Display the exact commands you use to launch your QEMU instances, so it can be understood what method and version of QEMU you are running… eg qemu-kvm, qemu-system, libvirt(which I highly doubt from your description but is possible)
If you’re using a qemu config file. And, if you aren’t this is one way to make your Guests consistent and manage the many variables in a sane way. Otherwise, you may need to explicitly declare variables in the command. When you say “there is no difference in the configs” it can also mean your configs should be more explicit (actually declare the variable).
If you’re using any kind of virtualization manager.
I use libvirt to start the guest instances. For ex,
virsh start --console slipmap
Domain slipmap started
Connected to domain slipmap
Escape character is ^]
Yes. I use qemu xml config file and there’s no difference between the ones that are working and not working. One difference is the vtconsole driver is CGA for the working ones and VGA for others.

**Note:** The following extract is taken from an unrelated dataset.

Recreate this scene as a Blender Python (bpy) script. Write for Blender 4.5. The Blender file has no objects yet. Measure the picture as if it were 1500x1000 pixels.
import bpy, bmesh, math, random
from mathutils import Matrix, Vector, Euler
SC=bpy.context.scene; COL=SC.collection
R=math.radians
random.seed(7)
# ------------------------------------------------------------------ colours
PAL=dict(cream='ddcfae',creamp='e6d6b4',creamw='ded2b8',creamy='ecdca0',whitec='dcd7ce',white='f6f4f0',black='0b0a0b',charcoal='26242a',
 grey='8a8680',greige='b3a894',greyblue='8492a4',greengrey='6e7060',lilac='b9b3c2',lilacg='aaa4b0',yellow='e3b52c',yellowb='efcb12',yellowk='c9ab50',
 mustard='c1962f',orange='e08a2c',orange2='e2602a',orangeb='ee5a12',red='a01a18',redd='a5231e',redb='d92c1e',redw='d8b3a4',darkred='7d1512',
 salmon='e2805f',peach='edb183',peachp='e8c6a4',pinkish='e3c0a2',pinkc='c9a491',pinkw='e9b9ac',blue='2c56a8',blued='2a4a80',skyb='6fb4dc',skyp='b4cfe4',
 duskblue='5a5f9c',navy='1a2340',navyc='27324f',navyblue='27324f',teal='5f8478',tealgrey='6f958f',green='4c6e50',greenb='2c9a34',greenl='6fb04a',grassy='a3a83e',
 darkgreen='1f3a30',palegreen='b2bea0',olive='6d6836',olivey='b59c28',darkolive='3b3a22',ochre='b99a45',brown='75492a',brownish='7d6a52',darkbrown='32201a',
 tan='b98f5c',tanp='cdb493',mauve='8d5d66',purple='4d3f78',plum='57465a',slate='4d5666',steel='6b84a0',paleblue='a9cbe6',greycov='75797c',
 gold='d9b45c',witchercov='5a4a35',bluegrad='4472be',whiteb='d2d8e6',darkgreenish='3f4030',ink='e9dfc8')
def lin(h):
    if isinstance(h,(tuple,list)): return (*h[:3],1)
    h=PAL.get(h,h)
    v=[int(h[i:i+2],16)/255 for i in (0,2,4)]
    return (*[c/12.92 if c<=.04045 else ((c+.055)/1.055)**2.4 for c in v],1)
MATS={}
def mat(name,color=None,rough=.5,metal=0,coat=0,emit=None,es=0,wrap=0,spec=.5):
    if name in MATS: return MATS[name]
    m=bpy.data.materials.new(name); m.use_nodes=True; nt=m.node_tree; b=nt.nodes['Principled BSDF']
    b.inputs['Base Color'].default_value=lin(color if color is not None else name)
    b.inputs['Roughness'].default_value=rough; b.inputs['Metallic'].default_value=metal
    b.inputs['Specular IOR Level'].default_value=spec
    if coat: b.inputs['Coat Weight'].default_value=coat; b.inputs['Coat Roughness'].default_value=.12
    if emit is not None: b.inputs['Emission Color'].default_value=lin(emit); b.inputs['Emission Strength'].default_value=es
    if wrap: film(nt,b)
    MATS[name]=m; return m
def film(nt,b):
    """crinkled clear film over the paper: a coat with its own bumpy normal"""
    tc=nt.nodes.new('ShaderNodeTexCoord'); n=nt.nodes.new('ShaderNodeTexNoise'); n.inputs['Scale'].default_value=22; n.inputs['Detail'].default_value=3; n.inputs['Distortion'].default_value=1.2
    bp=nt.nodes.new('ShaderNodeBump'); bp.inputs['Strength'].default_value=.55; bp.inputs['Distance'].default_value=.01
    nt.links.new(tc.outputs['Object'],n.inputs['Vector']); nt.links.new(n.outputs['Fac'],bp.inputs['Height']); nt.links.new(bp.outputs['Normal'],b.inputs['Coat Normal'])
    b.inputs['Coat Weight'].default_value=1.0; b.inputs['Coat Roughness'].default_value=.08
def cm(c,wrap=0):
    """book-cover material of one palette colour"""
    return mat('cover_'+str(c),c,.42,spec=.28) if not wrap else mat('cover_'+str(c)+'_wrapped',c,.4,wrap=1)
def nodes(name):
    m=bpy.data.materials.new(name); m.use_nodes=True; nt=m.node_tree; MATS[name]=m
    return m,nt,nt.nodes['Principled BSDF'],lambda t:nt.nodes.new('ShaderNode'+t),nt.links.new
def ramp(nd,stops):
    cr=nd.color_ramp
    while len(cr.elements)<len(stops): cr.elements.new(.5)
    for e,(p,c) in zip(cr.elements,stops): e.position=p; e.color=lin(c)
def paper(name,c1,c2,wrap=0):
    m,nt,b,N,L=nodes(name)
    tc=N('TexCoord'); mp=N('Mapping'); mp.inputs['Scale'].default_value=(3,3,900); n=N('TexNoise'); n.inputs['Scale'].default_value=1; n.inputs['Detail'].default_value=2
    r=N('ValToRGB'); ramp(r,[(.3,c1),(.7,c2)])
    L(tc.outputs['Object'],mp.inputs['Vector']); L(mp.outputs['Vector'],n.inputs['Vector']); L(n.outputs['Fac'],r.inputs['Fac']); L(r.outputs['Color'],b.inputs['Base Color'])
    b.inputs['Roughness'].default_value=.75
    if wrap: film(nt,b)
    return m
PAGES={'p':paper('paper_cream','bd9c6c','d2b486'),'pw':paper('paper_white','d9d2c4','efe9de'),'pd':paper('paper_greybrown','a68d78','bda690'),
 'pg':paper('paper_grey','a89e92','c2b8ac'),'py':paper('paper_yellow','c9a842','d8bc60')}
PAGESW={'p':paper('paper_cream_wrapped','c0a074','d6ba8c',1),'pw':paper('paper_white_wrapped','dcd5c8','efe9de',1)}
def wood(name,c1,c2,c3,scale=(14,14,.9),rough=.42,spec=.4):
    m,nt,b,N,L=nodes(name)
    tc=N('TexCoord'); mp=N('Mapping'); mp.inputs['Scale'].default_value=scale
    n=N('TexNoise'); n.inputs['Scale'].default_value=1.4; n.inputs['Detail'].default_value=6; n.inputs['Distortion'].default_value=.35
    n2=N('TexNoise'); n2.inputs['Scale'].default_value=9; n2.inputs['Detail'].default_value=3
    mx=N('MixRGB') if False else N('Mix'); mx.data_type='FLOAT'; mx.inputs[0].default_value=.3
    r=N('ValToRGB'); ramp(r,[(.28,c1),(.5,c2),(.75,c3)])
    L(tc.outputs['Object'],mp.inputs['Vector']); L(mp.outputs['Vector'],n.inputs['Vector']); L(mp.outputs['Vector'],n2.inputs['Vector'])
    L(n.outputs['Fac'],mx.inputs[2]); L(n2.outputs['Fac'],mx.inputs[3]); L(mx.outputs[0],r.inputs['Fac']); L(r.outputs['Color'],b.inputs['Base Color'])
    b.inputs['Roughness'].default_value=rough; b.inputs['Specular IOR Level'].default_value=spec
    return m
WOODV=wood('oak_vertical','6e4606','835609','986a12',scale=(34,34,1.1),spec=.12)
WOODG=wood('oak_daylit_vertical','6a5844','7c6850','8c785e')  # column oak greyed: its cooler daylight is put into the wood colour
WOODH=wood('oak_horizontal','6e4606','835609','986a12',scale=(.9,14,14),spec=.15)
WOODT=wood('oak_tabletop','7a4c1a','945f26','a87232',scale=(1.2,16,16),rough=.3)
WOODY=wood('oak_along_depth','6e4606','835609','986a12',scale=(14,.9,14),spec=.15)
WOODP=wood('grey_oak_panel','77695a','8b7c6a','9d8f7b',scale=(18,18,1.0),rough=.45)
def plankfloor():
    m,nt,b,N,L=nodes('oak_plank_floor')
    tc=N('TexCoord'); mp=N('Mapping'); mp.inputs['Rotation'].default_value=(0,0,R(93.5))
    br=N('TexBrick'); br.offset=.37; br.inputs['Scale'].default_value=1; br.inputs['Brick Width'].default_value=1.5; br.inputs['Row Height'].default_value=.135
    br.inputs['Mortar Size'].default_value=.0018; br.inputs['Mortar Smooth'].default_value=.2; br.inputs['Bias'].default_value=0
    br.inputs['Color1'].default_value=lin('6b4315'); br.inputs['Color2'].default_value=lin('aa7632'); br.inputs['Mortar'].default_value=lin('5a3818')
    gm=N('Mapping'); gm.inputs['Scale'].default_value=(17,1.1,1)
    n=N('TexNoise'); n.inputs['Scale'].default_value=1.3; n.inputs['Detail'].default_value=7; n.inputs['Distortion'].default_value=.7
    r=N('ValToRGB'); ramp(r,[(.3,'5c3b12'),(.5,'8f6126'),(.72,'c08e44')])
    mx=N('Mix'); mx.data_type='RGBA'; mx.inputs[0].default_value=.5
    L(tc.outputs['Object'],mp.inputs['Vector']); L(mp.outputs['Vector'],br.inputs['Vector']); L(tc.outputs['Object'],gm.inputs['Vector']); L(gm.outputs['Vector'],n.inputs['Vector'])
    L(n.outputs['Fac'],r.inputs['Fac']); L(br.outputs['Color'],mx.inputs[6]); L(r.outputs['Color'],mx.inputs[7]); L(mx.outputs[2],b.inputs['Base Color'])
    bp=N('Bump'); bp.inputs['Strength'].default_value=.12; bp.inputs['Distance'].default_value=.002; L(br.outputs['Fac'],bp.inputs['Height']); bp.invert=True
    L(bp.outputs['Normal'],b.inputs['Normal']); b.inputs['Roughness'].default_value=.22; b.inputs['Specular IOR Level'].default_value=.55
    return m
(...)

Something new just happened with qemu running on my machine(you might notice a thread I just opened).
So, it’s too early to know if it might be related to what you’re experiencing but until I can resolve on my machine it’s problematic if I can replicate your problem.
Just out of curiousity, what Desktop are you running?
The Desktop I’m looking at closely is
KDE 4.10.5 “release 1” with latest updates.
Have you tried explicitly specifying CGA in the configs where you’re trying to connect using VGA to see if CGA works for them, too?
Wondering if you created these VMs using QEMU, and if you did if the config files really are identical in almost every respect. Could there be an architectural difference between each Guest? In particular, I’d be curious what the emulated display driver might be for each Guest.
Also,
Are these virtual consoles or real, physical consoles, eg are you simply connecting from the Host Desktop to a Guest console or are you connecting from a text only console over a “real” serial wire, eg terminal connected to your Host by serial cable?
And, curious why you may be launching a generic console instead of a graphical console like virt-viewer.
Problem is with boot order. CDROM boots into graphical console by default so it’s getting stuck there without printing anything. I changed the boot order which did the trick.